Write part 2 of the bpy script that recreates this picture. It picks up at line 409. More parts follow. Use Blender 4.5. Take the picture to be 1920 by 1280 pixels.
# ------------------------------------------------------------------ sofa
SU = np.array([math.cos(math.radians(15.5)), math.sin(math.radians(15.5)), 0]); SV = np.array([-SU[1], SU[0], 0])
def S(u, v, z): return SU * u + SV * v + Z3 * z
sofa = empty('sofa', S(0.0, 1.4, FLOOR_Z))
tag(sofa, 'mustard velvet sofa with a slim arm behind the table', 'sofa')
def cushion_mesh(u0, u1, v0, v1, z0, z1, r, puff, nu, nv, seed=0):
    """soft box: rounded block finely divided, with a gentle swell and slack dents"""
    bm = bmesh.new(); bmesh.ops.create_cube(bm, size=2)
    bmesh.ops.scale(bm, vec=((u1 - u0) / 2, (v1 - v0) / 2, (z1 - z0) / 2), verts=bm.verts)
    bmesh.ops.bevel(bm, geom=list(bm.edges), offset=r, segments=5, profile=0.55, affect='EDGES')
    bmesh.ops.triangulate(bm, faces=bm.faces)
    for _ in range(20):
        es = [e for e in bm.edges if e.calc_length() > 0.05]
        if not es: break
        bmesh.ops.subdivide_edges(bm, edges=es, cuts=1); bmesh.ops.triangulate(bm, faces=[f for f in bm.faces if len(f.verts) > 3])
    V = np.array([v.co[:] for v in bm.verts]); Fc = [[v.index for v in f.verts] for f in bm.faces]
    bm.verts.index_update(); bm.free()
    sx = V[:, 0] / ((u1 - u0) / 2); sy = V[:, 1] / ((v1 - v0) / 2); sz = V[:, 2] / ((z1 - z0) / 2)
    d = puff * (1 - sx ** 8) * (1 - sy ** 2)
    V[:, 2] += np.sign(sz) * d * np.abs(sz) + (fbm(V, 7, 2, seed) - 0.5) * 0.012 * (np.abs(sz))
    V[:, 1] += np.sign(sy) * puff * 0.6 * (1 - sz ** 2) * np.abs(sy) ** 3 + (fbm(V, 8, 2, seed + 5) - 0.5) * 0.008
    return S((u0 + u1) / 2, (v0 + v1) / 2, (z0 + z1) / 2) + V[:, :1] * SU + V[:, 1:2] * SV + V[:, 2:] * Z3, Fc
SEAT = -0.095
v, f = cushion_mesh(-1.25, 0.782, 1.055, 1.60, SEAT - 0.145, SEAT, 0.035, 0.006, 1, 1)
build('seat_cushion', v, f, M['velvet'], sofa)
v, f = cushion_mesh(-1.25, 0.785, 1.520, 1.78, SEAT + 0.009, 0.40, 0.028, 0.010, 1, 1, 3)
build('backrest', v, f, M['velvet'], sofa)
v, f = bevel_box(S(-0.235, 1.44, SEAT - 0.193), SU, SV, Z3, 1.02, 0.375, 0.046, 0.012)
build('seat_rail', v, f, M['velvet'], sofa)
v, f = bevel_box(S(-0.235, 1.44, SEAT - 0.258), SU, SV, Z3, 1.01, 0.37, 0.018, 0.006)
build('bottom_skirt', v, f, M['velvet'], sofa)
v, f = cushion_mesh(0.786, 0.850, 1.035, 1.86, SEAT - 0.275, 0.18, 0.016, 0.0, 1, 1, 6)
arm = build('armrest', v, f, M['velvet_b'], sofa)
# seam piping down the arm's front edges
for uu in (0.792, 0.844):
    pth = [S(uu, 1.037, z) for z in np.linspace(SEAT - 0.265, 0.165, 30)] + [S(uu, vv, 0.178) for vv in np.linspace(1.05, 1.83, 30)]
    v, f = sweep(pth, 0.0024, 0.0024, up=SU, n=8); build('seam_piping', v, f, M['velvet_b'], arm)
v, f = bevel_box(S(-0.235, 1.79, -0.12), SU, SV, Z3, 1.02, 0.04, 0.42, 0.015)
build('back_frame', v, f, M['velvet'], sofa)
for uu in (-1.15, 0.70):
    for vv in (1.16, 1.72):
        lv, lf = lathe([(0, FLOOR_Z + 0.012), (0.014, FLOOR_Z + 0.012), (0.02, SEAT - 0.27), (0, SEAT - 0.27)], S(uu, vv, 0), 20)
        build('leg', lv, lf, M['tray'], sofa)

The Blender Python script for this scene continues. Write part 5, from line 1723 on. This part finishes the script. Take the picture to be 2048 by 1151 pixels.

Challenge>
Each line from the one with "v, f = sweep(pth, 0.0024, 0.0024, up=SU, n=8);" through the last line of the records must be written out word for word. Include nothing else.

Written response>
    v, f = sweep(pth, 0.0024, 0.0024, up=SU, n=8); build('seam_piping', v, f, M['velvet_b'], arm)
v, f = bevel_box(S(-0.235, 1.79, -0.12), SU, SV, Z3, 1.02, 0.04, 0.42, 0.015)
build('back_frame', v, f, M['velvet'], sofa)
for uu in (-1.15, 0.70):
    for vv in (1.16, 1.72):
        lv, lf = lathe([(0, FLOOR_Z + 0.012), (0.014, FLOOR_Z + 0.012), (0.02, SEAT - 0.27), (0, SEAT - 0.27)], S(uu, vv, 0), 20)
        build('leg', lv, lf, M['tray'], sofa)

The Blender Python script for this scene continues. Write part 5, from line 1723 on. This part finishes the script. Take the picture to be 2048 by 1151 pixels.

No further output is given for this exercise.